Scana shares tumbled when it eventually abandoned work on the reactors in 2017, leading to its cut-price sale to a rival utility and jail time for its former chief executive, who pleaded guilty to misleading regulators. The fiasco also pushed construction company Westinghouse into bankruptcy.
Lawyers for Scana’s shareholders claimed Deloitte should pay a portion of losses estimated at $800mn, because the firm repeatedly signed off on financial statements in which the company indicated the project would be finished on time.
A judge will need to approve the settlement, which was filed in South Carolina federal court on Friday, but plaintiff lawyers called it an “excellent result” for shareholders. It comes on top of a $192.5mn settlement from Scana and its officers in 2020.

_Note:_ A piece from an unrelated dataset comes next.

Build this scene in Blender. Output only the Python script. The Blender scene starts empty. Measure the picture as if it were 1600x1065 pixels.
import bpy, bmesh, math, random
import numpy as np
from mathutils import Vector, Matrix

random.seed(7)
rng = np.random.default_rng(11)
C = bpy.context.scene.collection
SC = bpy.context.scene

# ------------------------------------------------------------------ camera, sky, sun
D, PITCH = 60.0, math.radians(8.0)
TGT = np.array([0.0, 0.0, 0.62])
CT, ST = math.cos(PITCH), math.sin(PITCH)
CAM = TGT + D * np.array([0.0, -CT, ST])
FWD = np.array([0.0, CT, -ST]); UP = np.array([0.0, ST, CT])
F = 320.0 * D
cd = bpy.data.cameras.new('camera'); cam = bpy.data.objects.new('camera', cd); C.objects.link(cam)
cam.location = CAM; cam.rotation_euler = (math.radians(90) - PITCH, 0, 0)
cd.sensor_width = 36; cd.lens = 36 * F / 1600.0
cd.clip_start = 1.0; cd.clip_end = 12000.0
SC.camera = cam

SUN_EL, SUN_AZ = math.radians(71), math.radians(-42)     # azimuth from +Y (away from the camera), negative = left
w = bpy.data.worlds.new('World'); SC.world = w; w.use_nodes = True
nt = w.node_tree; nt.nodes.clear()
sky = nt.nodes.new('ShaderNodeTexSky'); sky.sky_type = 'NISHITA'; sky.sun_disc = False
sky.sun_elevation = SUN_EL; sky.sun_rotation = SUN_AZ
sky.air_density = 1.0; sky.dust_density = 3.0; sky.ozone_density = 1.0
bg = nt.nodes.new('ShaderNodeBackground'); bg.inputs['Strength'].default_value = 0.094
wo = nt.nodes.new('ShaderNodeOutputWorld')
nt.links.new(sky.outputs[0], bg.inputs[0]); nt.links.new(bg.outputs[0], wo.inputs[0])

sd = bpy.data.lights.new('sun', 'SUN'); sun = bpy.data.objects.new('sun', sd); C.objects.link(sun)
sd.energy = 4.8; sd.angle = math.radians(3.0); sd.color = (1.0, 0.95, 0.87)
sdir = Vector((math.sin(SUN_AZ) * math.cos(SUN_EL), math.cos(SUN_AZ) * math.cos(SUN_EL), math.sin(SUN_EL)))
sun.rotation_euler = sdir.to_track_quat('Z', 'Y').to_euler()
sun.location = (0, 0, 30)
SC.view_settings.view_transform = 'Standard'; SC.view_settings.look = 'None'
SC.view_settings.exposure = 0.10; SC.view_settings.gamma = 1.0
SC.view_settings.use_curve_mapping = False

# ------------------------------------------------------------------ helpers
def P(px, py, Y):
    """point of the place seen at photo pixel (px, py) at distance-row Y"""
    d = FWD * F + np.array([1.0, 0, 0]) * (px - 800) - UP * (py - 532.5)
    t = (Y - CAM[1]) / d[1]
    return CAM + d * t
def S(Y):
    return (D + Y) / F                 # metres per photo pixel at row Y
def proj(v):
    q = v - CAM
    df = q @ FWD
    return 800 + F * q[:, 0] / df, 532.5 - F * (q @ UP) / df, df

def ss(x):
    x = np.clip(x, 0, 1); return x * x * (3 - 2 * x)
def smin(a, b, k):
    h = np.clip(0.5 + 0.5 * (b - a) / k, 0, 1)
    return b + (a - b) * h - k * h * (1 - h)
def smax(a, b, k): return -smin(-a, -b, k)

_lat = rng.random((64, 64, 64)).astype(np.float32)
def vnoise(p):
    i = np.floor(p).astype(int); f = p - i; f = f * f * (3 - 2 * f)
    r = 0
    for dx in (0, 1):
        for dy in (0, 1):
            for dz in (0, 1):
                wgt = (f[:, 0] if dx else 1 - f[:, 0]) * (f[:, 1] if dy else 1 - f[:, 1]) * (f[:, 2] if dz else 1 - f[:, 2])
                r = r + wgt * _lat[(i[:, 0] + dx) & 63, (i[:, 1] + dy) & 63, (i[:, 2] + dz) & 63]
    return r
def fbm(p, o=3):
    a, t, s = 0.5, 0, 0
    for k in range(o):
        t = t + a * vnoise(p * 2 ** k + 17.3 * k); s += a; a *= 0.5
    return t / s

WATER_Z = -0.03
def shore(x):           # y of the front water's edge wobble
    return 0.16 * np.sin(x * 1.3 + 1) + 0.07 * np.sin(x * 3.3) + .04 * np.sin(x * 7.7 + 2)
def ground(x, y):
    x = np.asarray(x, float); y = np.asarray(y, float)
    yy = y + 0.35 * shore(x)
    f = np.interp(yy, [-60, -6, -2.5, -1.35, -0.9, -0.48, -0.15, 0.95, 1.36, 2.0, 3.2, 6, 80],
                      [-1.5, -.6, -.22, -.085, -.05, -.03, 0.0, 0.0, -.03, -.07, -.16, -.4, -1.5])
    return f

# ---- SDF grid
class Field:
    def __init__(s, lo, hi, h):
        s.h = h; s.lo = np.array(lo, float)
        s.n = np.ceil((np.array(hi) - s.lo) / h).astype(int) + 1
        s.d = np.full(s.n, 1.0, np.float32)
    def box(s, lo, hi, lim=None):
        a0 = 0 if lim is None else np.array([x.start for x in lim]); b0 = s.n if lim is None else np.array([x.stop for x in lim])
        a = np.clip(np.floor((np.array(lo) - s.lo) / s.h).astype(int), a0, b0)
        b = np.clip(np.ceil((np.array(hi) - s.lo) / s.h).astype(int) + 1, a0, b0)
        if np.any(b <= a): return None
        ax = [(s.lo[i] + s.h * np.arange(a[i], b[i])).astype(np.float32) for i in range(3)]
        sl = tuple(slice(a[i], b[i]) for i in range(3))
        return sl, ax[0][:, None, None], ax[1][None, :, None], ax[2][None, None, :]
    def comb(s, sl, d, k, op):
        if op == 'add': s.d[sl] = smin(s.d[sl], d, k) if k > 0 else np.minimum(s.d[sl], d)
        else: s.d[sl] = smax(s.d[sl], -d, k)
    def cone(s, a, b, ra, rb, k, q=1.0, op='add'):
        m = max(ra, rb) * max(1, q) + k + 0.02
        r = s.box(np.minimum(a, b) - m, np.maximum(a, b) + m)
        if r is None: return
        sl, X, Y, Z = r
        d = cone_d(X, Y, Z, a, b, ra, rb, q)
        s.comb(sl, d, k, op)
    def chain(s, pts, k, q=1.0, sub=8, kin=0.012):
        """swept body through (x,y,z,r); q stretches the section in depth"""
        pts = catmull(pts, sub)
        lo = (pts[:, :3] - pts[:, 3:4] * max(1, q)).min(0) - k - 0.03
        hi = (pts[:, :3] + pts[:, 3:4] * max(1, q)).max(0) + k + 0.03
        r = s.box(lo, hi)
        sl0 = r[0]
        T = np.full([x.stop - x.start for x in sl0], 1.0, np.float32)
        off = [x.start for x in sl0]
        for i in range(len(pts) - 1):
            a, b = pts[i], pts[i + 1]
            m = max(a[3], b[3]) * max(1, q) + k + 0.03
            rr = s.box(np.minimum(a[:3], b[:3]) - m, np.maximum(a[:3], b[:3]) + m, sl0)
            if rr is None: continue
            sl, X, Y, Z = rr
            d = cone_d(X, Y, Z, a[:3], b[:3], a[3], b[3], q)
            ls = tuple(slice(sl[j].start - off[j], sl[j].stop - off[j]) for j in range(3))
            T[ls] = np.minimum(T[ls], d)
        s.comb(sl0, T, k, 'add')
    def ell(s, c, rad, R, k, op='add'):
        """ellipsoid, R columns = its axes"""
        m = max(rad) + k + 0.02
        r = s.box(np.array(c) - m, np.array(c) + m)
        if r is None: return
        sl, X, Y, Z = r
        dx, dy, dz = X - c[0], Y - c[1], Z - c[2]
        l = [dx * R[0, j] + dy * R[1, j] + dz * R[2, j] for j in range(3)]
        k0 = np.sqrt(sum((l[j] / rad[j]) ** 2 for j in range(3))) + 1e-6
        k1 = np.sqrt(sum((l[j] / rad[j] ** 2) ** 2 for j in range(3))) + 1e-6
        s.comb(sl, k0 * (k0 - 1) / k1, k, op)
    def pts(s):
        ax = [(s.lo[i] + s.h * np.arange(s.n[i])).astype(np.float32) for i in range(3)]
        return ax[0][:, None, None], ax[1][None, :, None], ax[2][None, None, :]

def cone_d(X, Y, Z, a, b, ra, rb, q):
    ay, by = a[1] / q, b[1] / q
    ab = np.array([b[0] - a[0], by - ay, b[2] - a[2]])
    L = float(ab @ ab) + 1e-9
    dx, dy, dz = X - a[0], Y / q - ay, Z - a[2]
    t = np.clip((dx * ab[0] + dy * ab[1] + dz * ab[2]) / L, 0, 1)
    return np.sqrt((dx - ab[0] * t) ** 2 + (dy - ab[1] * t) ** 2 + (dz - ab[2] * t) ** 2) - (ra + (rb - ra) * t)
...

“The $34mn recovery from Deloitte is one of the largest securities class-action settlements against an auditing firm in the last decade,” the lawyers wrote.
“The settlement was also reached after extensive litigation, at a time when the parties were fully aware of the strengths and weaknesses of their respective positions, and was the culmination of extensive arm’s length negotiations overseen by a well-respected mediator.”
Deloitte on Friday said: “Deloitte stands behind the quality of its audit work and is participating in this settlement to avoid the ongoing cost and distraction of extended litigation.”
Investors face a high legal bar for implicating auditors in the securities frauds of their clients because audits are meant to provide only “reasonable assurance” that financial statements are free of error. In the largest recent settlement, PwC paid $65mn in 2015 over claims related to the collapse of the brokerage MF Global.
Years of litigation shined a harsh spotlight on Deloitte’s audit, particularly how the firm dismissed claims from a Scana whistleblower who said as early as 2015 that the reactors would not be completed in time to trigger vital government subsidies.
One of Deloitte’s own construction experts conducted an internal review of the firm’s work after the fact, and penned a six-page handwritten memo concluding it should have done more to investigate the whistleblower’s claims.
Deloitte has said it stands behind its work and argued in court that Scana’s financial statements contained plenty of warnings about the project’s risks. Its settlement does not indicate an acceptance of liability.